Bu hata yapıldığında yada içinden geldiği gibi davranıldığında insanlardan tepki alma korkusudur.
Kınanma korkusu, ayıplanma korkusu kişinin elinden özgürlüğünü ve özgüvenini alır. İnsan bu dünyada hata yapmak ve onlardan çıkardığı derslerle kendini düzeltip doğru yolu bulmak için var. Hatalarımız bizi biz yapan ileriye taşıyan eylemlerdir. İnsan “görgü adap ve ahlâk” doğrultusunda özgürce kendi içinden geldiği gibi yaşamalı hayatı.

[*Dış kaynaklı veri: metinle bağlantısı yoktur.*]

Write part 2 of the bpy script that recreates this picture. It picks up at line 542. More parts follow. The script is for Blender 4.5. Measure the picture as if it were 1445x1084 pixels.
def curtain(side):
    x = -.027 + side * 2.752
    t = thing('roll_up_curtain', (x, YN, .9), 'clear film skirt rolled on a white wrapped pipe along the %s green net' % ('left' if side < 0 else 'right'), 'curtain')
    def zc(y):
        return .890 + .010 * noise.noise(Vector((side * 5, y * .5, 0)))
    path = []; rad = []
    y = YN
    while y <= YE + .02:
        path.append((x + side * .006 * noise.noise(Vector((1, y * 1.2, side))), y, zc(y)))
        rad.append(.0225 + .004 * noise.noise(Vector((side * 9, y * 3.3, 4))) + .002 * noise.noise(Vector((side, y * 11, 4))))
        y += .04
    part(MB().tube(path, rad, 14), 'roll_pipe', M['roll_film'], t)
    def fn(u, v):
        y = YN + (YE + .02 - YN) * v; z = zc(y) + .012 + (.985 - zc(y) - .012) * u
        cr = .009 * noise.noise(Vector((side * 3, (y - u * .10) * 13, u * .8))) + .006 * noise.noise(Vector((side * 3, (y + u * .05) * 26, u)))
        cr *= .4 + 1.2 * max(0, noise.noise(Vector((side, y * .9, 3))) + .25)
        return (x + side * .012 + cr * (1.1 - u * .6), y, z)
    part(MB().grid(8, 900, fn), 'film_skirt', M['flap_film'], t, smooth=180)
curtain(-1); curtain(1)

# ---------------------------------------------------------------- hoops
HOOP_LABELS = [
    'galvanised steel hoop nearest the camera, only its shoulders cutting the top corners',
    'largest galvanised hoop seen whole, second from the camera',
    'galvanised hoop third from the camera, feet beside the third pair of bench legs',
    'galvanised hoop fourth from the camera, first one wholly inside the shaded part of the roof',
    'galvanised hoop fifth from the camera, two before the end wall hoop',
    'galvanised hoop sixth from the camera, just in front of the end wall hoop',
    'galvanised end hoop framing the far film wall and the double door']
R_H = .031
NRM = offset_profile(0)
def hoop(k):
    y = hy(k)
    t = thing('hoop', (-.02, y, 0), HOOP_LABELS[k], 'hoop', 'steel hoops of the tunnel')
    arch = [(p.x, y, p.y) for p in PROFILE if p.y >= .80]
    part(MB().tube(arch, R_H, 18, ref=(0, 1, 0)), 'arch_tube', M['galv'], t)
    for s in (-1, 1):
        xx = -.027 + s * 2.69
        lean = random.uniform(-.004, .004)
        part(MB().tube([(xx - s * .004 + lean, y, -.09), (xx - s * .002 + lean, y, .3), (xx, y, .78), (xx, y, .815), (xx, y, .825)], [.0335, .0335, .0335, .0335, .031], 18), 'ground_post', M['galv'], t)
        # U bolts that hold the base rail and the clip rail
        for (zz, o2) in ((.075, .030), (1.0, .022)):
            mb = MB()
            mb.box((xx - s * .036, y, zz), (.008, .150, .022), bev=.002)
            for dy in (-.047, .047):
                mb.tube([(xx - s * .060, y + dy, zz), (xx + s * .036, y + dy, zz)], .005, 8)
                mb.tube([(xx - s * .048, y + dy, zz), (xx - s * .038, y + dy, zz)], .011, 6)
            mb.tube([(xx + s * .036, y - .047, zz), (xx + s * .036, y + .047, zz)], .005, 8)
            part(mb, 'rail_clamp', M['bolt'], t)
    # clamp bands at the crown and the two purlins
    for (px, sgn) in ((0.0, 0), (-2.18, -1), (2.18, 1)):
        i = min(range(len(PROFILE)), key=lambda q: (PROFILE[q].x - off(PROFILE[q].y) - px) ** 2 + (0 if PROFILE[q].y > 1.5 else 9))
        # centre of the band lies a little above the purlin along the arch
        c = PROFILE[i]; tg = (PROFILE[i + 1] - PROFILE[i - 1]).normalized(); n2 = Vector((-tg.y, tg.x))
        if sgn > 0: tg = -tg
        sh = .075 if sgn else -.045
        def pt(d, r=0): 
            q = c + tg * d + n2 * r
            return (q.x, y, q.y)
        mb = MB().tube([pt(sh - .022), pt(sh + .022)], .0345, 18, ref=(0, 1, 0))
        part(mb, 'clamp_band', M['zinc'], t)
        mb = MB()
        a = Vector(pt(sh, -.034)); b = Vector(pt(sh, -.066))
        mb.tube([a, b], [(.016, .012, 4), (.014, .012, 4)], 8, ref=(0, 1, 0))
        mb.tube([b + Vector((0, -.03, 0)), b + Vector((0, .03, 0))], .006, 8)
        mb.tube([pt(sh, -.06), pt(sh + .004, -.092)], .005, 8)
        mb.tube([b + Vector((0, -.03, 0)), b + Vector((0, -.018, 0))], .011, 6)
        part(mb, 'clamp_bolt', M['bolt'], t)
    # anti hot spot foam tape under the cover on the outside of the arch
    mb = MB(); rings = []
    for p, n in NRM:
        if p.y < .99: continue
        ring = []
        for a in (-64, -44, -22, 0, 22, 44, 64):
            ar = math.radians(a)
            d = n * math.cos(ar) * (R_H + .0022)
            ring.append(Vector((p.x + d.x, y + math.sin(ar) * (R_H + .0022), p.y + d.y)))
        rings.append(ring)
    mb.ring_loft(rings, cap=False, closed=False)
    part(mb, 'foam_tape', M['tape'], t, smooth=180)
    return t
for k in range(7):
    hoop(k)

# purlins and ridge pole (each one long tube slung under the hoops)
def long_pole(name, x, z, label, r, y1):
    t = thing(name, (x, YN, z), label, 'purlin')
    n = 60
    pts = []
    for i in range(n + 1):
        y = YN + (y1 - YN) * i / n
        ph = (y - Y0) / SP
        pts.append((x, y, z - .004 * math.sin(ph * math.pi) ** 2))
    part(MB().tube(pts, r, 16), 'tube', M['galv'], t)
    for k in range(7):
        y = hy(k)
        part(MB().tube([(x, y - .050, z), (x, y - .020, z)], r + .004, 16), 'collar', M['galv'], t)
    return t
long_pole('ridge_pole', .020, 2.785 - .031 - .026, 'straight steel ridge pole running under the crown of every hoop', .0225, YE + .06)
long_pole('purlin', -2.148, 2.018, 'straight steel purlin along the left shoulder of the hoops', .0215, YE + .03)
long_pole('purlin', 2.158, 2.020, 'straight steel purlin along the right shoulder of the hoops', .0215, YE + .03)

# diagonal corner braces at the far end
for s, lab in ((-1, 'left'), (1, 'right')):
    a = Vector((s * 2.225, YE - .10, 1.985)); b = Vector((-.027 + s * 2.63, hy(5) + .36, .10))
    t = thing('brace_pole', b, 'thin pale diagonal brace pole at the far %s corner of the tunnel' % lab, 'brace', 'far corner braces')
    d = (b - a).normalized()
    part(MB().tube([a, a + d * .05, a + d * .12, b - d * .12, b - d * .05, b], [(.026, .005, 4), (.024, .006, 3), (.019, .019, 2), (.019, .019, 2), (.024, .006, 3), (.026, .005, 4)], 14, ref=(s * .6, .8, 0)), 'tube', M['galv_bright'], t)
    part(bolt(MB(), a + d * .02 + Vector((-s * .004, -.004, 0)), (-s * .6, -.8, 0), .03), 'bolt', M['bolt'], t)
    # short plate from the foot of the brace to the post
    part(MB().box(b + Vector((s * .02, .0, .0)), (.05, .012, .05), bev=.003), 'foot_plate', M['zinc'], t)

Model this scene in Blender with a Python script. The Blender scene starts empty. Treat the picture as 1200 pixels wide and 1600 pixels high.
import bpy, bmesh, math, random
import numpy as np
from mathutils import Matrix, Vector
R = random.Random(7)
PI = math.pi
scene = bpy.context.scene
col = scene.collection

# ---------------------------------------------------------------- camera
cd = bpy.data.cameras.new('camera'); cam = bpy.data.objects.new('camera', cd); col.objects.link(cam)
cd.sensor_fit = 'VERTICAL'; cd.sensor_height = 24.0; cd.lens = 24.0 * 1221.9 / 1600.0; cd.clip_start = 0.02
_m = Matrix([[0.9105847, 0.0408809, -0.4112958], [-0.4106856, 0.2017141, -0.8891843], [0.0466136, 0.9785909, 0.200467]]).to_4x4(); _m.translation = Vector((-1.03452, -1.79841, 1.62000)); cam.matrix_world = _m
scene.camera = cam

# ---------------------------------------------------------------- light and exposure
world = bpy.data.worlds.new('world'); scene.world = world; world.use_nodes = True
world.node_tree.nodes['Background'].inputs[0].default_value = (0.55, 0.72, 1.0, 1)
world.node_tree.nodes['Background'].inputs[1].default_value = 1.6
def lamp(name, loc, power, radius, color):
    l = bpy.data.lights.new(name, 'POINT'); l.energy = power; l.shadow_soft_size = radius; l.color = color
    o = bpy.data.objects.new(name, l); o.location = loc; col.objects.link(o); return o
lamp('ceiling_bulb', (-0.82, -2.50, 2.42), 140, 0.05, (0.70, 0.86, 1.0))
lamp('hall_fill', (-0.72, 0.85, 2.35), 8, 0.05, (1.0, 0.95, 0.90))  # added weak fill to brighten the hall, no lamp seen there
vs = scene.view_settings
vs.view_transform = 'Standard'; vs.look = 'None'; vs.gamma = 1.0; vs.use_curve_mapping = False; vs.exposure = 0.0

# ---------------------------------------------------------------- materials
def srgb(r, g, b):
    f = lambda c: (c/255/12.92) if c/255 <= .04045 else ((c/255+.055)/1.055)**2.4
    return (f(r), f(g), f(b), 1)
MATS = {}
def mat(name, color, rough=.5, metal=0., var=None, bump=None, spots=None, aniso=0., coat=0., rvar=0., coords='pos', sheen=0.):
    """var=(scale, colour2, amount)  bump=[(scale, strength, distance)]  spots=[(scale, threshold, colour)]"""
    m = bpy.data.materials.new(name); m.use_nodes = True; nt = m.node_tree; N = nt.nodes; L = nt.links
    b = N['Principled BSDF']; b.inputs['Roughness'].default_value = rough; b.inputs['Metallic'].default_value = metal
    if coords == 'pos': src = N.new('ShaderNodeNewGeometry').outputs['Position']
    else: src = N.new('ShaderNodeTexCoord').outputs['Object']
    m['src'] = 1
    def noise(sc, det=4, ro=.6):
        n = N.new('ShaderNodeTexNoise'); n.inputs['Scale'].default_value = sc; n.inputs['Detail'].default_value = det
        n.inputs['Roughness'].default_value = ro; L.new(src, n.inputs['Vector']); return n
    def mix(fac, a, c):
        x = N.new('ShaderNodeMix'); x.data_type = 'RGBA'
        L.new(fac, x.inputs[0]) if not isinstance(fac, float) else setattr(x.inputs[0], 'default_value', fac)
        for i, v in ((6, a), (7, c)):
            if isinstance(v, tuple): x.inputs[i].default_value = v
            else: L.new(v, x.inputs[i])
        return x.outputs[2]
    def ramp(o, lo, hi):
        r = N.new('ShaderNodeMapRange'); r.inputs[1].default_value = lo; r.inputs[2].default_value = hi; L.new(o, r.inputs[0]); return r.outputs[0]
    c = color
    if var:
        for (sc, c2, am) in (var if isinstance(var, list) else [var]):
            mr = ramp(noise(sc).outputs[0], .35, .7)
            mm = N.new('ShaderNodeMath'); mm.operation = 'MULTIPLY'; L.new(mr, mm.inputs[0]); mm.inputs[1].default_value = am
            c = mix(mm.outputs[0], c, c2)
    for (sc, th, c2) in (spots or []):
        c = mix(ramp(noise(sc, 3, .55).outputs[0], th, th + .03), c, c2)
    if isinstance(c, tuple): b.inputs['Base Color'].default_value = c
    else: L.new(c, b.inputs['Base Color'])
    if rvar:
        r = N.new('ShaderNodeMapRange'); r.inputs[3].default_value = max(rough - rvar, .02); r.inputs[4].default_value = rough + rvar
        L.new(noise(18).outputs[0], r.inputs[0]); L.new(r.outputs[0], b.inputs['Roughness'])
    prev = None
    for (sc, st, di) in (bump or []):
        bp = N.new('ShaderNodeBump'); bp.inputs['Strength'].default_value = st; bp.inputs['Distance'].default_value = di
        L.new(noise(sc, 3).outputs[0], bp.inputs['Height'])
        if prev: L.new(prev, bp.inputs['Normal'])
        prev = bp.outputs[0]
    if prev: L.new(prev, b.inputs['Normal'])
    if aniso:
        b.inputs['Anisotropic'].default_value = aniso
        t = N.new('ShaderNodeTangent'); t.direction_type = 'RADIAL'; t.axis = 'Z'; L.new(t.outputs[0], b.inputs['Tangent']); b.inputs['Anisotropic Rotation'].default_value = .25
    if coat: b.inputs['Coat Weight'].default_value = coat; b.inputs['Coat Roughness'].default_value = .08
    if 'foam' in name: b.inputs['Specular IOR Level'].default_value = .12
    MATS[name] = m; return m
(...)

İnsanların çoğu kabahati gizli işler ama bir başkası bunu yaptığı zaman sanki kendi hatasızmış gibi kınamaya ayıplamaya hazırdır ve eyleme geçer. Buna ben kusur bastırma diyorum.
Bastırılmış duygular her zaman tehlikelidir. Eğer ben bu dünya da hatalarımla var olamıyor yer edinemiyorsam yaşadığımın bir öneminin olmadığını düşünürüm. Bu da benim hayat enerjimi elimden aldığı gibi dünyaya kök salmamı da engeller.
Sesini beğenmemiş. Yüz mimiklerinle dalga geçmiş, kıyafetini beğenmemiş, düşüncelerini saçma bulmuş, içinden geldiği gibi söylediğin şarkıyı eleştirmiş, sesini beğenmemiş, dansını beğenmemiş hiç önemli değil. Anı yaşamak yaratıcının verdiği vermediği özelliklerle var olmak gibisi yoktur. El alem insanın kendi kendine koyduğu sınırdır yapmak isteyip başkasının yaptığını görünce kapıldığı haset ve ayıplama duygusudur. Eleştirilmekten korkanın diline yuva yapar “el alem ne der”
Kusur aramak, kötüyü görmek kolaydır. Mağrifet güzeli iyiyi görebilmekte.
Öyle yaşayalım ki hayatı, hikayenin sonunda kendimizden özür dilemek zorunda kalmayalım.